**TASK DESCRIPTION**
Look through the data below and extract, unchanged, the lines from the one that contains "Keep writing the" to the one that contains "m_ = MB(); m_.box(-3.935, -3.87, 1.43, 1.50, .368, .425);", both included.

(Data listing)
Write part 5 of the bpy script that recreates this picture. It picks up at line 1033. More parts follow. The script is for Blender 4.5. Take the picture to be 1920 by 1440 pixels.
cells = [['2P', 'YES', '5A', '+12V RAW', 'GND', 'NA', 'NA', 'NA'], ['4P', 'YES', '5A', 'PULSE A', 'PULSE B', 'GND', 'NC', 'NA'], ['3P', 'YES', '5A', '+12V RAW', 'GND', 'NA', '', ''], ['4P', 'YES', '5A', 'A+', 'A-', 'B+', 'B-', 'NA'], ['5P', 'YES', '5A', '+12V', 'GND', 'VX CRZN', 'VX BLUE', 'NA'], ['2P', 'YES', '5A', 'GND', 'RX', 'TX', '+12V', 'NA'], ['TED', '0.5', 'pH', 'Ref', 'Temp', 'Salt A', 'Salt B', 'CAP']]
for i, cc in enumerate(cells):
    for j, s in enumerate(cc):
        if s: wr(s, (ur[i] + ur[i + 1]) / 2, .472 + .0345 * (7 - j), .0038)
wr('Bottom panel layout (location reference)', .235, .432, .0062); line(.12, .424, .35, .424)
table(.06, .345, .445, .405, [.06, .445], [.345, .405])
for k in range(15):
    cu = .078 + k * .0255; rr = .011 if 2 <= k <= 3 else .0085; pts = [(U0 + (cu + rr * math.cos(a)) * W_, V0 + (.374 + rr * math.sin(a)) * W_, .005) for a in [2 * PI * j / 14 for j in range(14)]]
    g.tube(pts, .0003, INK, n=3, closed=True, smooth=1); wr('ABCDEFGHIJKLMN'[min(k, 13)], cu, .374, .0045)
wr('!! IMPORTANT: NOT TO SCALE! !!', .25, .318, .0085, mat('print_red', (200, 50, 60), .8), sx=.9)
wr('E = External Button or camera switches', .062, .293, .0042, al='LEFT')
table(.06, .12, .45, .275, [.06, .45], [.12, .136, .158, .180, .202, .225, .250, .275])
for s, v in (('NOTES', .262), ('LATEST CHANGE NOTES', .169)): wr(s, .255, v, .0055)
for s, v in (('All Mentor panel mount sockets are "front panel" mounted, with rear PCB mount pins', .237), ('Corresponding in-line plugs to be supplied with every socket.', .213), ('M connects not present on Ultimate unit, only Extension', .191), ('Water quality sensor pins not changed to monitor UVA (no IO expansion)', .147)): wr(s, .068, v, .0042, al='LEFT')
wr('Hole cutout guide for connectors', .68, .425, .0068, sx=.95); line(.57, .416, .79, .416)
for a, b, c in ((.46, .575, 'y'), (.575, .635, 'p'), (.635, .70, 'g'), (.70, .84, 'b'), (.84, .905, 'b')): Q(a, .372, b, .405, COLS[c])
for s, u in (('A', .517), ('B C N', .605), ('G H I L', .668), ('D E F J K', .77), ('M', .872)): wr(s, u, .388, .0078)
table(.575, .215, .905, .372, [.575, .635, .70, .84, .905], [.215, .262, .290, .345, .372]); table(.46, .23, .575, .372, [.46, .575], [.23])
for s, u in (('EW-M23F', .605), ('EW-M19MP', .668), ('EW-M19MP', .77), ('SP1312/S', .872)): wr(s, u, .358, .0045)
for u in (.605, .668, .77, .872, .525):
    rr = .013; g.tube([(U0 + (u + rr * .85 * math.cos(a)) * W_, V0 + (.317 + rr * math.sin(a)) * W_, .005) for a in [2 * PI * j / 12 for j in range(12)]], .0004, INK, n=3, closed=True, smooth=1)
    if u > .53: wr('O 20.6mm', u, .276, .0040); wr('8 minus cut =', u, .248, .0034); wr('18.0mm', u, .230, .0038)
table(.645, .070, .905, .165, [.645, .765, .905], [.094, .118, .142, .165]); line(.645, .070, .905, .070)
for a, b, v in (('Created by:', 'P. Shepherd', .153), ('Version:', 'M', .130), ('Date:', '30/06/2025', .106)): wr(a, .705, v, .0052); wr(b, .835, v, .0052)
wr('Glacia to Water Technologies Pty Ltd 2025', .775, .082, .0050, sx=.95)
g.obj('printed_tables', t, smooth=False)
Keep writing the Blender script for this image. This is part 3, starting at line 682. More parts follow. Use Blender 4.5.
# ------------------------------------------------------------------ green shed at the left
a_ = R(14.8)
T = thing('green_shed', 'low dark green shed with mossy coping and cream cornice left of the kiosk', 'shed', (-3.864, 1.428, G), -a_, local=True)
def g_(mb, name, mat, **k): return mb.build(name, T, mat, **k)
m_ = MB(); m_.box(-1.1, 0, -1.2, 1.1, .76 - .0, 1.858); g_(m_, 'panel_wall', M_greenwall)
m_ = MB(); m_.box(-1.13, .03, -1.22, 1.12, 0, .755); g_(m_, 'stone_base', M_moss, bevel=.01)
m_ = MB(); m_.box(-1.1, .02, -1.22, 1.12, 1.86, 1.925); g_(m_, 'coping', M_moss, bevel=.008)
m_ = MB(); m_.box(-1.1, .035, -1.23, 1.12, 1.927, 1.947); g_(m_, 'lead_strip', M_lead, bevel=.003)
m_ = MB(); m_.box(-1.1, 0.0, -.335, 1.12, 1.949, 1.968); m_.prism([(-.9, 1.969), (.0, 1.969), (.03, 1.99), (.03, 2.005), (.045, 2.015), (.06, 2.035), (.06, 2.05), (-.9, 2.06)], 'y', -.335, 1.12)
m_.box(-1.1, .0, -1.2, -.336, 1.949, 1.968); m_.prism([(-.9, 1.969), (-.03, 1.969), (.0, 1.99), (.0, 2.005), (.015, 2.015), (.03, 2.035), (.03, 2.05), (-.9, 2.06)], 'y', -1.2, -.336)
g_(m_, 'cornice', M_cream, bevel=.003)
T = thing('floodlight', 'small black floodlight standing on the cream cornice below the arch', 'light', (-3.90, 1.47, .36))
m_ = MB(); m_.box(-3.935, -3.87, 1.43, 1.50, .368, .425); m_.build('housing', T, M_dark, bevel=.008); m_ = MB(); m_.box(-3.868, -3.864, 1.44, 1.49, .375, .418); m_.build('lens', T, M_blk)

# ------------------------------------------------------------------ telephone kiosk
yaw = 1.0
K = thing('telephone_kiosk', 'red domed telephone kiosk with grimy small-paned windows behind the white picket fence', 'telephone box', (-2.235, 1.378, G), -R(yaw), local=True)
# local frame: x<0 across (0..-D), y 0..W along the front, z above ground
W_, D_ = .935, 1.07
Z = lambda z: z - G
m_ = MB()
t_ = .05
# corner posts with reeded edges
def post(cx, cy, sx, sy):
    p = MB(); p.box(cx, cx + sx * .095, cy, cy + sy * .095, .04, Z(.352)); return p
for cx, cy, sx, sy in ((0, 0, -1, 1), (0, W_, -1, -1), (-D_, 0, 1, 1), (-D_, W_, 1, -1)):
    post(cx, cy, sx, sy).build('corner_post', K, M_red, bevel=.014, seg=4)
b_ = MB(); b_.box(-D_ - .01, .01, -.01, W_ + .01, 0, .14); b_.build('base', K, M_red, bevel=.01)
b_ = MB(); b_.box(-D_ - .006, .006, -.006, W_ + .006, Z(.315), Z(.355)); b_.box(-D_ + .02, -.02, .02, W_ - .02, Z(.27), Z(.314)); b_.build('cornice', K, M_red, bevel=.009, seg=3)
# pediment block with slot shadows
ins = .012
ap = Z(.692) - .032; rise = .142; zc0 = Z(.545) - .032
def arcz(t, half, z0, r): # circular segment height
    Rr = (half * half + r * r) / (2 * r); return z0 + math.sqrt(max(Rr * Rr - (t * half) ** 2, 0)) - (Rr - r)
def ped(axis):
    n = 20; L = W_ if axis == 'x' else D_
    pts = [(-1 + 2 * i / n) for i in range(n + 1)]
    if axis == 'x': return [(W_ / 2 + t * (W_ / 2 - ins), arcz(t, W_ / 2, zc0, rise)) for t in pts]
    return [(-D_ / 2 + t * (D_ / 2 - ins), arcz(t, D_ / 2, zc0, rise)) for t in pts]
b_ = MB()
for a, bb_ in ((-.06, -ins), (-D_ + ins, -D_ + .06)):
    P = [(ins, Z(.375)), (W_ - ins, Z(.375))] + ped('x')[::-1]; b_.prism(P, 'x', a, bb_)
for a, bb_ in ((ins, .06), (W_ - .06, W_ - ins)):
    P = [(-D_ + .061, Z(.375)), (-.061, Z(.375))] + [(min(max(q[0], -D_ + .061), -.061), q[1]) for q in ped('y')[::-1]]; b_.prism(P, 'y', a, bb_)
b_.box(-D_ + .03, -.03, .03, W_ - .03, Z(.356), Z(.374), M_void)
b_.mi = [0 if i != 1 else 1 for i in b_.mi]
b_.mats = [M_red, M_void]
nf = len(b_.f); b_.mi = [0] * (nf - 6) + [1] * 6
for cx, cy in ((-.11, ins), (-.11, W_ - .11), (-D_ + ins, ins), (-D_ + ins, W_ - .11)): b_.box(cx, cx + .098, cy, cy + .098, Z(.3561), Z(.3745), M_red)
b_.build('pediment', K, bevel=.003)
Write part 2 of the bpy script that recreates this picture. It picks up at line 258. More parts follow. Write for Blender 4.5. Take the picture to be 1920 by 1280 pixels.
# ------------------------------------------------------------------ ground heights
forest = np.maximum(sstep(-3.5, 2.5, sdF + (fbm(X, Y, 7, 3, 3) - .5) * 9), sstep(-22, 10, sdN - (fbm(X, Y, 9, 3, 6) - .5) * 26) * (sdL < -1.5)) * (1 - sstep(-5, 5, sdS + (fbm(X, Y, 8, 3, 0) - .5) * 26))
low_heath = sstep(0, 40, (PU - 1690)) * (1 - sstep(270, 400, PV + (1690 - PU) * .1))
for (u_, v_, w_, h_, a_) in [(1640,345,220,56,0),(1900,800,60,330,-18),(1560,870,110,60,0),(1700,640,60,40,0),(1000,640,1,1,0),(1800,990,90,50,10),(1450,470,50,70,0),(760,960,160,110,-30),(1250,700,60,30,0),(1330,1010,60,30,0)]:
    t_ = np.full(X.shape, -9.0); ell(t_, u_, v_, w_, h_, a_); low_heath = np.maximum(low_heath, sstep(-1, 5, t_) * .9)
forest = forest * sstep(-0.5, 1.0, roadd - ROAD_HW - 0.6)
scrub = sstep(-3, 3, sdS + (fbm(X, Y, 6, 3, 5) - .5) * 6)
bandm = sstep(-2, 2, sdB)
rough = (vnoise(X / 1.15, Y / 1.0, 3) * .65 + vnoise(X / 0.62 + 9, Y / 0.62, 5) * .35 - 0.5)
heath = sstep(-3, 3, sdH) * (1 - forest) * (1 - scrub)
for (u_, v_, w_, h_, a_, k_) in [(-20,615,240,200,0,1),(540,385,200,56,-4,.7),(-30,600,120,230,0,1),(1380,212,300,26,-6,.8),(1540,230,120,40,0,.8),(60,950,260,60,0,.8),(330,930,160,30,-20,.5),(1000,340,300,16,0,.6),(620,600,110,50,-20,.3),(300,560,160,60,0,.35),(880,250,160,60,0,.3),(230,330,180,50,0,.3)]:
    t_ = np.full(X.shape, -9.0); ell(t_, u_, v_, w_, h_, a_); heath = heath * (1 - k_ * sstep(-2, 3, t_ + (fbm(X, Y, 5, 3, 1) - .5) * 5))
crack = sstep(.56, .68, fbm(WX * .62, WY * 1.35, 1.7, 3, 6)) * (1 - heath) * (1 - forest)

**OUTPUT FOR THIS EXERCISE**
Keep writing the Blender script for this image. This is part 3, starting at line 682. More parts follow. Use Blender 4.5.
# ------------------------------------------------------------------ green shed at the left
a_ = R(14.8)
T = thing('green_shed', 'low dark green shed with mossy coping and cream cornice left of the kiosk', 'shed', (-3.864, 1.428, G), -a_, local=True)
def g_(mb, name, mat, **k): return mb.build(name, T, mat, **k)
m_ = MB(); m_.box(-1.1, 0, -1.2, 1.1, .76 - .0, 1.858); g_(m_, 'panel_wall', M_greenwall)
m_ = MB(); m_.box(-1.13, .03, -1.22, 1.12, 0, .755); g_(m_, 'stone_base', M_moss, bevel=.01)
m_ = MB(); m_.box(-1.1, .02, -1.22, 1.12, 1.86, 1.925); g_(m_, 'coping', M_moss, bevel=.008)
m_ = MB(); m_.box(-1.1, .035, -1.23, 1.12, 1.927, 1.947); g_(m_, 'lead_strip', M_lead, bevel=.003)
m_ = MB(); m_.box(-1.1, 0.0, -.335, 1.12, 1.949, 1.968); m_.prism([(-.9, 1.969), (.0, 1.969), (.03, 1.99), (.03, 2.005), (.045, 2.015), (.06, 2.035), (.06, 2.05), (-.9, 2.06)], 'y', -.335, 1.12)
m_.box(-1.1, .0, -1.2, -.336, 1.949, 1.968); m_.prism([(-.9, 1.969), (-.03, 1.969), (.0, 1.99), (.0, 2.005), (.015, 2.015), (.03, 2.035), (.03, 2.05), (-.9, 2.06)], 'y', -1.2, -.336)
g_(m_, 'cornice', M_cream, bevel=.003)
T = thing('floodlight', 'small black floodlight standing on the cream cornice below the arch', 'light', (-3.90, 1.47, .36))
m_ = MB(); m_.box(-3.935, -3.87, 1.43, 1.50, .368, .425); m_.build('housing', T, M_dark, bevel=.008); m_ = MB(); m_.box(-3.868, -3.864, 1.44, 1.49, .375, .418); m_.build('lens', T, M_blk)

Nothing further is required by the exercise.